Data shown –
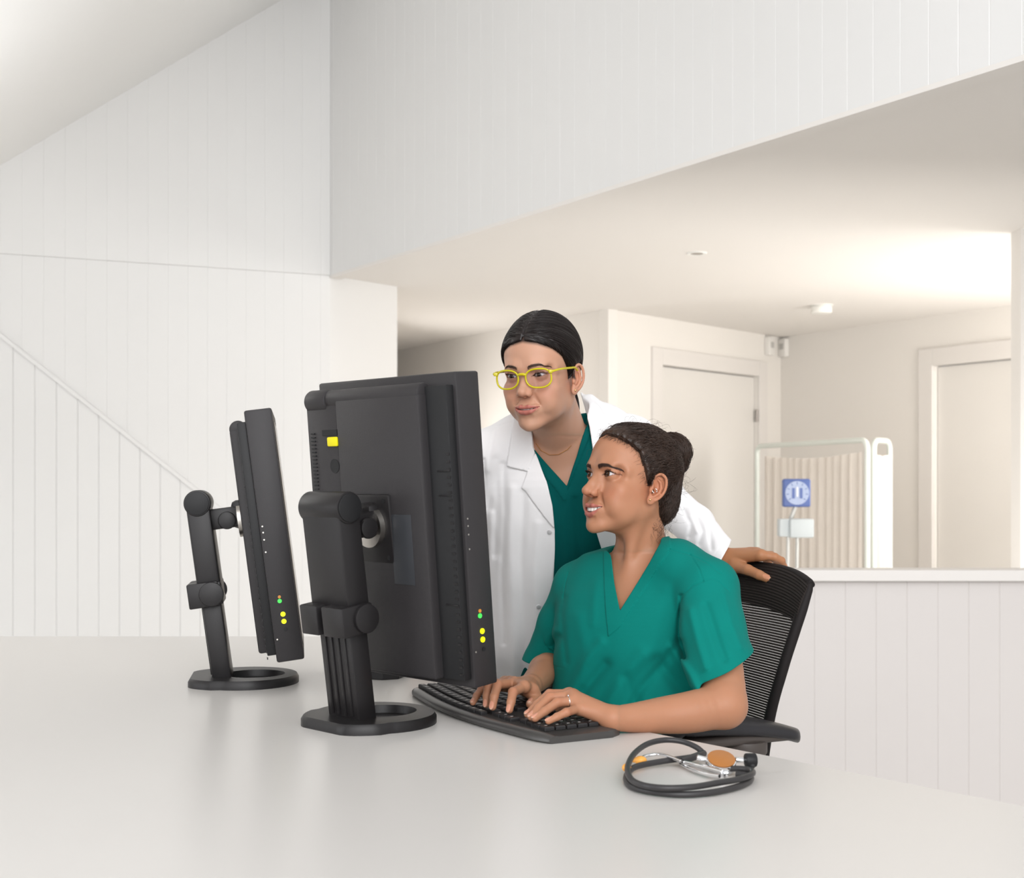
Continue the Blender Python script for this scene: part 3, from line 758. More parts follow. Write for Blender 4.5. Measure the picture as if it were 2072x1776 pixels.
# ------------------------------------------------------------------ implicit surfaces -> smooth meshes
f32 = np.float32
def smin(a, b, k):
    if k <= 0: return np.minimum(a, b)
    h = np.maximum(k - np.abs(a - b), 0) / k
    return np.minimum(a, b) - h * h * k * .25
def smax(a, b, k): return -smin(-a, -b, k)
def rotm(yaw=0, pitch=0, roll=0):
    """yaw>0 turns the face (-y) toward -x, pitch>0 looks down, roll>0 tips the head toward +x"""
    cy, sy = math.cos(-yaw), math.sin(-yaw); cp, sp = math.cos(pitch), math.sin(pitch); cr, sr = math.cos(roll), math.sin(roll)
    Rz = np.array([[cy, -sy, 0], [sy, cy, 0], [0, 0, 1]]); Rx = np.array([[1, 0, 0], [0, cp, -sp], [0, sp, cp]])
    Ry = np.array([[cr, 0, sr], [0, 1, 0], [-sr, 0, cr]])
    return Rz @ Rx @ Ry
class G:
    """ordered list of operations; points p are (N,3)"""
    def __init__(s, mirror=False, M=None, o=None, scale=1.0):
        s.ops = []; s.mirror = mirror; s.M = M; s.o = None if o is None else np.array(o, f32); s.sc = scale
    def add(s, op, k, fn, c, r):
        s.ops.append((op, k, fn, np.array(c, float), float(r))); return s
    def ell(s, c, r, op='u', k=.01, R=None):
        c_ = np.array(c, f32); r_ = np.array(r, f32)
        def fn(p):
            q = p - c_
            if R is not None: q = q @ R.astype(f32)
            a = q / r_; k0 = np.sqrt((a * a).sum(1)); b = a / r_; k1 = np.sqrt((b * b).sum(1)) + 1e-9
            return k0 * (k0 - 1) / k1
        return s.add(op, k, fn, c, max(r))
    def sph(s, c, r, op='u', k=.01):
        c_ = np.array(c, f32)
        return s.add(op, k, lambda p: np.sqrt(((p - c_) ** 2).sum(1)) - f32(r), c, r)
    def cone(s, a, b, ra, rb, op='u', k=.01, flat=None):
        """round cone; flat=(axis, factor) squashes the cross-section along a direction"""
        a_ = np.array(a, f32); b_ = np.array(b, f32); ba = b_ - a_; L2 = float(ba @ ba) + 1e-12
        if flat is not None: fx = np.array(flat[0], f32); fx /= np.linalg.norm(fx); ff = f32(1 / flat[1] - 1)
        def fn(p):
            q = p - a_; t = np.clip(q @ ba / f32(L2), 0, 1)
            d = q - t[:, None] * ba
            if flat is not None: d = d + (d @ fx * ff)[:, None] * fx
            return np.sqrt((d * d).sum(1)) - (f32(ra) + t * f32(rb - ra))
        return s.add(op, k, fn, (np.array(a, float) + np.array(b, float)) / 2, math.sqrt(L2) / 2 + max(ra, rb))
    def chain(s, pts, rs, op='u', k=.01, kk=None, flat=None):
        """polyline of round cones evaluated as one primitive (internal blend kk)"""
        pts = np.array(pts, f32); rs = [float(r) for r in (rs if hasattr(rs, '__len__') else [rs] * len(pts))]; kk = k if kk is None else kk
        if flat is not None: fx = np.array(flat[0], f32); fx /= np.linalg.norm(fx); ff = f32(1 / flat[1] - 1)
        def fn(p):
            o = None
            for i in range(len(pts) - 1):
                ba = pts[i + 1] - pts[i]; q = p - pts[i]; t = np.clip(q @ ba / (ba @ ba + f32(1e-12)), 0, 1); d = q - t[:, None] * ba
                if flat is not None: d = d + (d @ fx * ff)[:, None] * fx
                v = np.sqrt((d * d).sum(1)) - (f32(rs[i]) + t * f32(rs[i + 1] - rs[i]))
                o = v if o is None else smin(o, v, kk)
            return o
        c = (pts.max(0) + pts.min(0)) / 2; r = np.linalg.norm(pts - c, axis=1).max() + max(rs) + .002
        return s.add(op, k, fn, c, r)
    def fn(s, f, c, r, op='u', k=.01): return s.add(op, k, f, c, r)
    def loft(s, secs, yaw=0, op='u', k=.02, n=2.4):
        """secs rows: z, cx, cy, a, b ; horizontal super-elliptic sections"""
        S = np.array(secs, float); S = S[np.argsort(S[:, 0])]
        zz = np.linspace(S[0, 0], S[-1, 0], 60)
        def sm(col):   # monotone-ish cubic
            t = S[:, 0]; y = S[:, col]; m = np.gradient(y, t); out = np.empty_like(zz)
            for q, z in enumerate(zz):
                i = min(max(np.searchsorted(t, z) - 1, 0), len(t) - 2); h = t[i + 1] - t[i]; u = (z - t[i]) / h
                out[q] = (2*u**3-3*u*u+1)*y[i]+(u**3-2*u*u+u)*h*m[i]+(-2*u**3+3*u*u)*y[i+1]+(u**3-u*u)*h*m[i+1]
            return out
        T = [sm(i) for i in range(1, 5)]; cy_, sy_ = math.cos(-yaw), math.sin(-yaw); z0, z1 = S[0, 0], S[-1, 0]
        def fn(p):
            z = p[:, 2]; cx, cy, a, b = [np.interp(z, zz, t).astype(f32) for t in T]
            dx, dy = p[:, 0] - cx, p[:, 1] - cy
            u = dx * f32(cy_) + dy * f32(sy_); w = -dx * f32(sy_) + dy * f32(cy_)
            q = (np.abs(u / a) ** n + np.abs(w / b) ** n) ** (1 / n)
            l = np.sqrt(u * u + w * w) + 1e-6
            d = (q - 1) * l / np.maximum(q, .05)
            d = np.where(q < .3, -.7 * np.minimum(a, b), d)
            return smax(d, np.maximum(z - f32(z1), f32(z0) - z), .03)
        c = (S[:, 1].mean(), S[:, 2].mean(), (z0 + z1) / 2)
        return s.add(op, k, fn, c, math.hypot((z1 - z0) / 2, max(S[:, 3].max(), S[:, 4].max()) + .1))
    def group(s, g, k=.01, c=(0, 0, 0), r=9, op='u'): return s.add(op, k, g, c, r)
    def __call__(s, p):
        if s.M is not None or s.o is not None:
            q = p - (s.o if s.o is not None else 0)
            if s.M is not None: q = q @ s.M.astype(f32)
            q = q / f32(s.sc)
        else: q = p
        if s.mirror:
            q = q.copy(); q[:, 0] = np.abs(q[:, 0])
        q = q.astype(f32); cc = (q.max(0) + q.min(0)) / 2; cr = np.linalg.norm(q.max(0) - q.min(0)) / 2
        d = np.full(len(q), .5, f32)
        for (op, k, fn, c, r) in s.ops:
            if np.linalg.norm(cc - c) - cr - r > max(k, 0) + .03: continue
            v = fn(q)
            if op == 'u': d = smin(d, v, k)
            elif op == 's': d = smax(d, -v, k)
            elif op == 'i': d = smax(d, v, k)
            elif op == 'w': d = d + v
        return d * f32(s.sc)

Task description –
Write out again every line above exactly as given; the pictures do not belong in the copy.

Exercise result –
Continue the Blender Python script for this scene: part 3, from line 758. More parts follow. Write for Blender 4.5. Measure the picture as if it were 2072x1776 pixels.
# ------------------------------------------------------------------ implicit surfaces -> smooth meshes
f32 = np.float32
def smin(a, b, k):
    if k <= 0: return np.minimum(a, b)
    h = np.maximum(k - np.abs(a - b), 0) / k
    return np.minimum(a, b) - h * h * k * .25
def smax(a, b, k): return -smin(-a, -b, k)
def rotm(yaw=0, pitch=0, roll=0):
    """yaw>0 turns the face (-y) toward -x, pitch>0 looks down, roll>0 tips the head toward +x"""
    cy, sy = math.cos(-yaw), math.sin(-yaw); cp, sp = math.cos(pitch), math.sin(pitch); cr, sr = math.cos(roll), math.sin(roll)
    Rz = np.array([[cy, -sy, 0], [sy, cy, 0], [0, 0, 1]]); Rx = np.array([[1, 0, 0], [0, cp, -sp], [0, sp, cp]])
    Ry = np.array([[cr, 0, sr], [0, 1, 0], [-sr, 0, cr]])
    return Rz @ Rx @ Ry
class G:
    """ordered list of operations; points p are (N,3)"""
    def __init__(s, mirror=False, M=None, o=None, scale=1.0):
        s.ops = []; s.mirror = mirror; s.M = M; s.o = None if o is None else np.array(o, f32); s.sc = scale
    def add(s, op, k, fn, c, r):
        s.ops.append((op, k, fn, np.array(c, float), float(r))); return s
    def ell(s, c, r, op='u', k=.01, R=None):
        c_ = np.array(c, f32); r_ = np.array(r, f32)
        def fn(p):
            q = p - c_
            if R is not None: q = q @ R.astype(f32)
            a = q / r_; k0 = np.sqrt((a * a).sum(1)); b = a / r_; k1 = np.sqrt((b * b).sum(1)) + 1e-9
            return k0 * (k0 - 1) / k1
        return s.add(op, k, fn, c, max(r))
    def sph(s, c, r, op='u', k=.01):
        c_ = np.array(c, f32)
        return s.add(op, k, lambda p: np.sqrt(((p - c_) ** 2).sum(1)) - f32(r), c, r)
    def cone(s, a, b, ra, rb, op='u', k=.01, flat=None):
        """round cone; flat=(axis, factor) squashes the cross-section along a direction"""
        a_ = np.array(a, f32); b_ = np.array(b, f32); ba = b_ - a_; L2 = float(ba @ ba) + 1e-12
        if flat is not None: fx = np.array(flat[0], f32); fx /= np.linalg.norm(fx); ff = f32(1 / flat[1] - 1)
        def fn(p):
            q = p - a_; t = np.clip(q @ ba / f32(L2), 0, 1)
            d = q - t[:, None] * ba
            if flat is not None: d = d + (d @ fx * ff)[:, None] * fx
            return np.sqrt((d * d).sum(1)) - (f32(ra) + t * f32(rb - ra))
        return s.add(op, k, fn, (np.array(a, float) + np.array(b, float)) / 2, math.sqrt(L2) / 2 + max(ra, rb))
    def chain(s, pts, rs, op='u', k=.01, kk=None, flat=None):
        """polyline of round cones evaluated as one primitive (internal blend kk)"""
        pts = np.array(pts, f32); rs = [float(r) for r in (rs if hasattr(rs, '__len__') else [rs] * len(pts))]; kk = k if kk is None else kk
        if flat is not None: fx = np.array(flat[0], f32); fx /= np.linalg.norm(fx); ff = f32(1 / flat[1] - 1)
        def fn(p):
            o = None
            for i in range(len(pts) - 1):
                ba = pts[i + 1] - pts[i]; q = p - pts[i]; t = np.clip(q @ ba / (ba @ ba + f32(1e-12)), 0, 1); d = q - t[:, None] * ba
                if flat is not None: d = d + (d @ fx * ff)[:, None] * fx
                v = np.sqrt((d * d).sum(1)) - (f32(rs[i]) + t * f32(rs[i + 1] - rs[i]))
                o = v if o is None else smin(o, v, kk)
            return o
        c = (pts.max(0) + pts.min(0)) / 2; r = np.linalg.norm(pts - c, axis=1).max() + max(rs) + .002
        return s.add(op, k, fn, c, r)
    def fn(s, f, c, r, op='u', k=.01): return s.add(op, k, f, c, r)
    def loft(s, secs, yaw=0, op='u', k=.02, n=2.4):
        """secs rows: z, cx, cy, a, b ; horizontal super-elliptic sections"""
        S = np.array(secs, float); S = S[np.argsort(S[:, 0])]
        zz = np.linspace(S[0, 0], S[-1, 0], 60)
        def sm(col):   # monotone-ish cubic
            t = S[:, 0]; y = S[:, col]; m = np.gradient(y, t); out = np.empty_like(zz)
            for q, z in enumerate(zz):
                i = min(max(np.searchsorted(t, z) - 1, 0), len(t) - 2); h = t[i + 1] - t[i]; u = (z - t[i]) / h
                out[q] = (2*u**3-3*u*u+1)*y[i]+(u**3-2*u*u+u)*h*m[i]+(-2*u**3+3*u*u)*y[i+1]+(u**3-u*u)*h*m[i+1]
            return out
        T = [sm(i) for i in range(1, 5)]; cy_, sy_ = math.cos(-yaw), math.sin(-yaw); z0, z1 = S[0, 0], S[-1, 0]
        def fn(p):
            z = p[:, 2]; cx, cy, a, b = [np.interp(z, zz, t).astype(f32) for t in T]
            dx, dy = p[:, 0] - cx, p[:, 1] - cy
            u = dx * f32(cy_) + dy * f32(sy_); w = -dx * f32(sy_) + dy * f32(cy_)
            q = (np.abs(u / a) ** n + np.abs(w / b) ** n) ** (1 / n)
            l = np.sqrt(u * u + w * w) + 1e-6
            d = (q - 1) * l / np.maximum(q, .05)
            d = np.where(q < .3, -.7 * np.minimum(a, b), d)
            return smax(d, np.maximum(z - f32(z1), f32(z0) - z), .03)
        c = (S[:, 1].mean(), S[:, 2].mean(), (z0 + z1) / 2)
        return s.add(op, k, fn, c, math.hypot((z1 - z0) / 2, max(S[:, 3].max(), S[:, 4].max()) + .1))
    def group(s, g, k=.01, c=(0, 0, 0), r=9, op='u'): return s.add(op, k, g, c, r)
    def __call__(s, p):
        if s.M is not None or s.o is not None:
            q = p - (s.o if s.o is not None else 0)
            if s.M is not None: q = q @ s.M.astype(f32)
            q = q / f32(s.sc)
        else: q = p
        if s.mirror:
            q = q.copy(); q[:, 0] = np.abs(q[:, 0])
        q = q.astype(f32); cc = (q.max(0) + q.min(0)) / 2; cr = np.linalg.norm(q.max(0) - q.min(0)) / 2
        d = np.full(len(q), .5, f32)
        for (op, k, fn, c, r) in s.ops:
            if np.linalg.norm(cc - c) - cr - r > max(k, 0) + .03: continue
            v = fn(q)
            if op == 'u': d = smin(d, v, k)
            elif op == 's': d = smax(d, -v, k)
            elif op == 'i': d = smax(d, v, k)
            elif op == 'w': d = d + v
        return d * f32(s.sc)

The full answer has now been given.